### What you are asked to do
Repeat exactly the lines running from the first line of the data to the line containing "struct(b.build('wall_rear', m_wall), 'low", both ends included, and nothing else; drop the pictures.

___ Given records

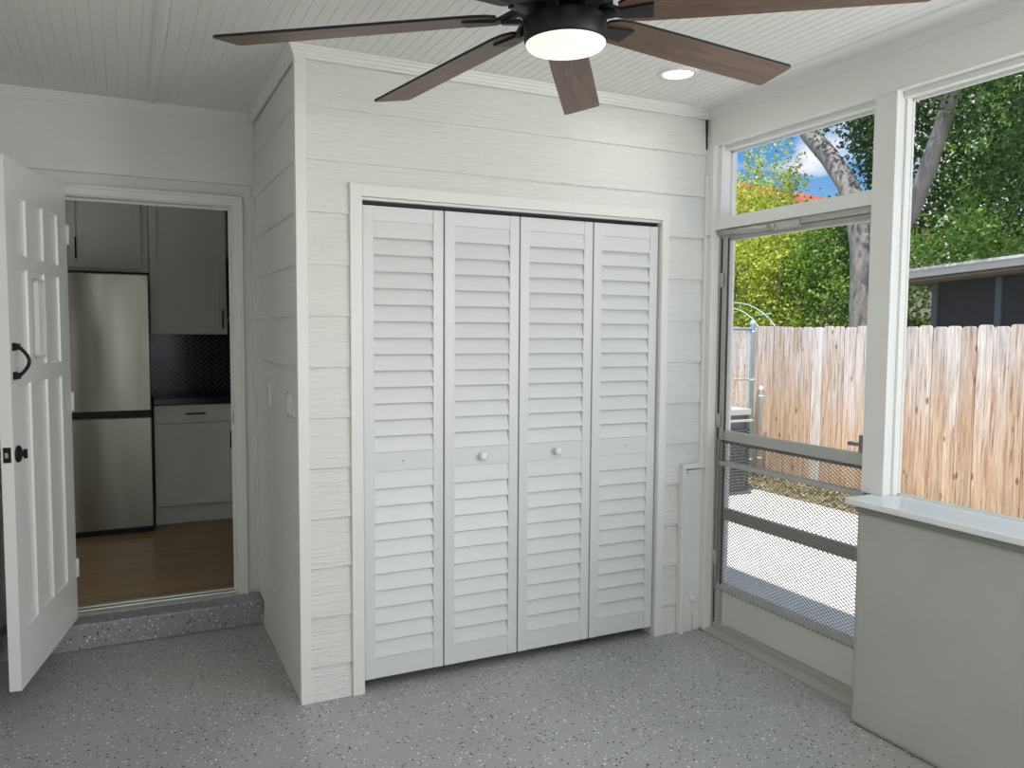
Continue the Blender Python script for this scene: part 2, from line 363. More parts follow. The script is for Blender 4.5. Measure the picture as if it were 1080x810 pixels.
# left and rear, right walls
b = MB(); b.box(XL-.1, XL, YR, D, 0, ZC+.02)
struct(b.build('wall_left', m_wall), 'plain white wall behind the open kitchen door', 'wall')
b = MB(); b.box(XL-.1, 2.2, YR-.1, YR, 0, .86); b.box(XL-.1, 2.2, YR-.1, YR, 2.43, ZC+.02); b.box(XL-.1, -.15, YR-.1, YR, .86, 2.43); b.box(1.85, 2.2, YR-.1, YR, .86, 2.43)
struct(b.build('wall_rear', m_wall), 'low wall and beam around the wide rear opening', 'wall')

# ------------------------------------------------------------------ kitchen shell
b = MB(); b.box(-2.6, 1.3, D+.11, 3.7, .02, ZK); 
struct(b.build('floor_kitchen', m_kfloor), 'brown wood plank kitchen floor seen through the doorway', 'floor')
m_kwall = mat('kitchen_wall_paint', (.55, .56, .53), .6)
b = MB(); b.box(-2.7, -2.6, D+.12, 3.7, 0, 2.6); b.box(1.3, 1.4, .92, 3.7, 0, 2.6); b.box(-2.7, 1.4, 3.6, 3.7, 0, 2.6); b.box(-2.7, XL-.1, D, D+.12, 0, 2.6); b.box(.10, 1.4, D, D+.12, 0, 2.6); b.box(-2.7, 1.4, D, 3.7, 2.5, 2.62)
struct(b.build('wall_kitchen', m_kwall), 'pale kitchen walls beyond the doorway', 'wall')

# ------------------------------------------------------------------ crown moulding (mitred sweep)
def sweep(name, path, prof, mt, label):
    """path: XY points; prof: (off, z) with off measured to the room side (right of travel)"""
    b = MB(); n = len(path); rows = []
    for i, p in enumerate(path):
        p = Vector(p); ns = []
        if i > 0: d = (p - Vector(path[i-1])).normalized(); ns.append(Vector((d.y, -d.x)))
        if i < n-1: d = (Vector(path[i+1]) - p).normalized(); ns.append(Vector((d.y, -d.x)))
        if len(ns) == 2: mvec = (ns[0]+ns[1]); mvec = mvec/(mvec.length_squared/2)
        else: mvec = ns[0]
        rows.append([b.bm.verts.new((p.x + mvec.x*o_, p.y + mvec.y*o_, z)) for o_, z in prof])
    for A, B in zip(rows, rows[1:]):
        for i in range(len(prof)-1): b.bm.faces.new((A[i], A[i+1], B[i+1], B[i]))
    b.bm.faces.new(rows[0]); b.bm.faces.new(rows[-1])
    return struct(b.build(name, mt), label, 'trim')
cz = 2.575
prof = [(-.001, cz), (.006, cz), (.008, cz+.004), (.008, cz+.011), (.012, cz+.014), (.014, cz+.024), (.020, cz+.029), (.022, cz+.037), (.027, cz+.040), (.028, ZC-.001), (-.001, ZC-.001)]
sweep('trim_9', [(XL, D-.022), (-.009, D-.022), (-.009, -.009), (W, -.009), (W, YR)], prof, m_white, 'white stepped crown moulding running around the porch ceiling')

# ------------------------------------------------------------------ window wall
Z_T, Z_S = 2.44, .895
b = MB(); b.box(W, W+.12, YR, 0, Z_T, ZC+.02)
struct(b.build('wall_beam', m_ceil), 'smooth painted beam above the porch windows and screen door', 'beam')
b = MB(); b.box(1.90, 2.10, YR, -1.062, 0, .862)
o = b.build('wall_right', m_half, bevel=.022); struct(o, 'low painted masonry wall below the large window', 'wall')
m_sill = mat('glossy_sill_paint', (.76, .78, .80), .25)
b = MB(); b.box(1.868, 2.13, YR, -1.035, .868, .893)
struct(b.build('trim_10', m_sill, bevel=.004), 'white window sill shelf on top of the low masonry wall', 'sill')
b = MB(); b.box(1.885, 1.902, YR, -1.07, .842, .868)  # strip below the sill; its dark grey colour paints in the sill's shadow
struct(b.build('trim_11', mat('painted_sill_shadow', (.22, .22, .21), .7), bevel=.004), 'narrow shaded strip under the window sill', 'trim')
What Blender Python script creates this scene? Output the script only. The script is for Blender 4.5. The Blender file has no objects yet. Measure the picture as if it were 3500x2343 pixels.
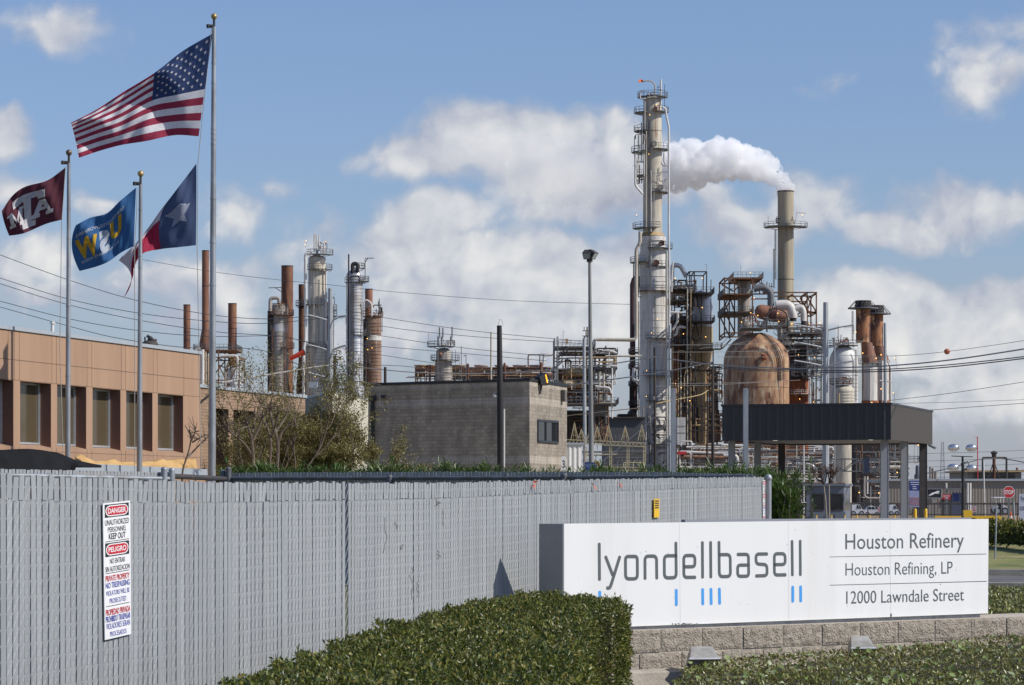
import bpy, bmesh, math, random
from mathutils import Vector, Matrix, noise
R = math.radians
scene = bpy.context.scene
# ------------------------------------------------------------------ camera, sky, sun, exposure
F, CX, HY, EYE = 6691.4, 1171.0, 1144.2, 1.72
cam = bpy.data.cameras.new('camera'); camo = bpy.data.objects.new('camera', cam)
scene.collection.objects.link(camo); scene.camera = camo
camo.location = (0, 0, EYE); camo.rotation_euler = (R(90), 0, 0)
cam.sensor_width = 36; cam.lens = 36*10000/3500; cam.shift_y = 538.5/3500
cam.clip_start = .5; cam.clip_end = 20000
SUN_AZ, SUN_EL = -16, 40          # azimuth from +X, towards -Y (behind the camera's right shoulder)
SUN = Vector((math.cos(R(SUN_AZ))*math.cos(R(SUN_EL)), math.sin(R(SUN_AZ))*math.cos(R(SUN_EL)), math.sin(R(SUN_EL))))
sl = bpy.data.lights.new('sun', 'SUN'); sl.energy = 3.6; sl.angle = R(.5); sl.color = (1, .95, .87)
so = bpy.data.objects.new('sun', sl); scene.collection.objects.link(so)
so.rotation_euler = SUN.to_track_quat('Z', 'Y').to_euler()
scene.view_settings.view_transform = 'Standard'; scene.view_settings.look = 'None'
scene.view_settings.exposure = .3; scene.view_settings.gamma = 1
scene.cycles.max_bounces = 40; scene.cycles.diffuse_bounces = 4; scene.cycles.glossy_bounces = 4; scene.cycles.volume_bounces = 36; scene.cycles.transparent_max_bounces = 8
scene.cycles.use_denoising = True
scene.cycles.sample_clamp_indirect = 8

world = bpy.data.worlds.new('World'); scene.world = world; world.use_nodes = True
NT = world.node_tree; NT.nodes.clear()
def wn(t, **k):
    n = NT.nodes.new(t)
    for a, b in k.items(): setattr(n, a, b)
    return n
def wl(a, b): NT.links.new(a, b)
def wmath(op, a, b=None, clamp=False):
    n = wn('ShaderNodeMath', operation=op); n.use_clamp = clamp
    for i, q in enumerate((a, b)):
        if q is None: continue
        if isinstance(q, (int, float)): n.inputs[i].default_value = q
        else: wl(q, n.inputs[i])
    return n.outputs[0]
SKY_STR = .1
sky = wn('ShaderNodeTexSky', sky_type='NISHITA'); sky.sun_disc = False
sky.sun_elevation = R(SUN_EL); sky.sun_rotation = R(90-SUN_AZ)
sky.air_density = 1.0; sky.dust_density = .6; sky.ozone_density = 1.6
tc = wn('ShaderNodeTexCoord')
sep = wn('ShaderNodeSeparateXYZ'); wl(tc.outputs['Generated'], sep.inputs[0])
ay = wmath('MAXIMUM', wmath('ABSOLUTE', sep.outputs[1]), .15)
K = F/1000
pu = wmath('MULTIPLY', wmath('DIVIDE', sep.outputs[0], ay), K)
pv = wmath('MULTIPLY', wmath('DIVIDE', sep.outputs[2], ay), K)
comb = wn('ShaderNodeCombineXYZ'); wl(pu, comb.inputs[0]); wl(pv, comb.inputs[1]); wl(sep.outputs[1], comb.inputs[2])
def wnoise(vec, scale, detail, rough, dist=0):
    n = wn('ShaderNodeTexNoise'); n.inputs['Scale'].default_value = scale; n.inputs['Detail'].default_value = detail
    n.inputs['Roughness'].default_value = rough; n.inputs['Distortion'].default_value = dist
    wl(vec, n.inputs['Vector']); return n
def wvec(op, a, b):
    n = wn('ShaderNodeVectorMath', operation=op)
    for i, q in enumerate((a, b)):
        if isinstance(q, tuple): n.inputs[i].default_value = q
        else: wl(q, n.inputs[i])
    return n.outputs[0]
warp = wnoise(comb.outputs[0], 3.2, 3, .55)
wv = wvec('MULTIPLY', wvec('SUBTRACT', warp.outputs['Color'], (.5, .5, .5)), (.16, .12, 0))
pw = wvec('ADD', comb.outputs[0], wv)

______

### Complete response
Continue the Blender Python script for this scene: part 2, from line 363. More parts follow. The script is for Blender 4.5. Measure the picture as if it were 1080x810 pixels.
# left and rear, right walls
b = MB(); b.box(XL-.1, XL, YR, D, 0, ZC+.02)
struct(b.build('wall_left', m_wall), 'plain white wall behind the open kitchen door', 'wall')
b = MB(); b.box(XL-.1, 2.2, YR-.1, YR, 0, .86); b.box(XL-.1, 2.2, YR-.1, YR, 2.43, ZC+.02); b.box(XL-.1, -.15, YR-.1, YR, .86, 2.43); b.box(1.85, 2.2, YR-.1, YR, .86, 2.43)
struct(b.build('wall_rear', m_wall), 'low wall and beam around the wide rear opening', 'wall')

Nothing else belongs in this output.